The Pakistan Economic Survey 2024-25 has highlighted a persistent structural imbalance in the country's banking sector, where lending to the government continues to dominate over credit disbursement to the private sector.
Commercial banks have largely preferred investing in risk-free government securities, such as treasury bills and Pakistan Investment Bonds (PIBs), which offer secure and high returns, especially given the elevated interest rate environment that prevailed for most of FY24.
The policy rate remained at a record high of 21% during much of the year as part of State Bank of Pakistan's (SBP) efforts to curb inflation. This made government securities particularly attractive to banks, leading to a further rise in their share within banks' asset portfolios.

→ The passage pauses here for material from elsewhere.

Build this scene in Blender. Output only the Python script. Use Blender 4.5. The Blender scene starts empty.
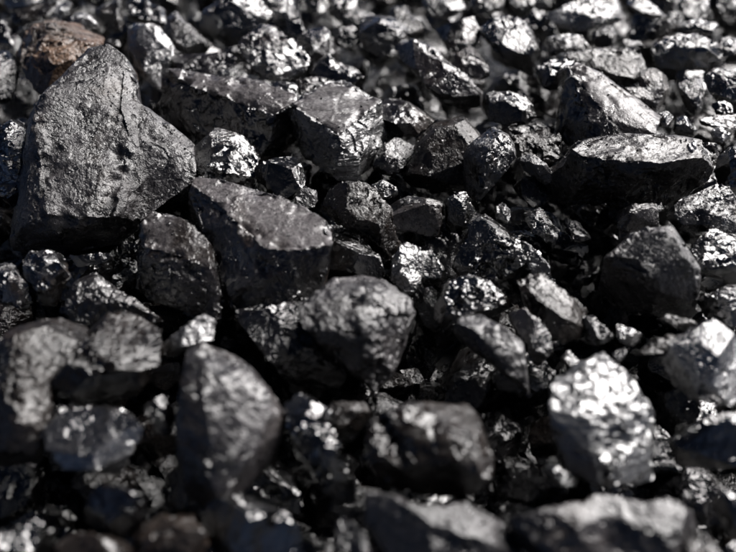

In terms of domestic debt, the government relied mostly on long-term borrowing through PIBs and Sukuk for financing the fiscal deficit. During the period, Rs2.4 trillion worth of treasury bills were retired. The government also introduced a new two-year, zero-coupon bond through which Rs610 billion was raised. These measures helped improve the maturity profile, reflected by the extension of the average time to maturity of the domestic debt from 2.9 to 3.5 years, according to the survey.
"Regarding the auction of domestic debt securities, robust market participation was witnessed," said the report. Total bids received for treasury bills were Rs28.230 trillion (acceptance of Rs9.473 trillion), PIBs Rs23.540 trillion (acceptance of Rs9.682 trillion) and Sukuk Rs4.889 trillion (acceptance of Rs1.562 trillion). The government followed a calibrated acceptance strategy to manage cost and rollover risk.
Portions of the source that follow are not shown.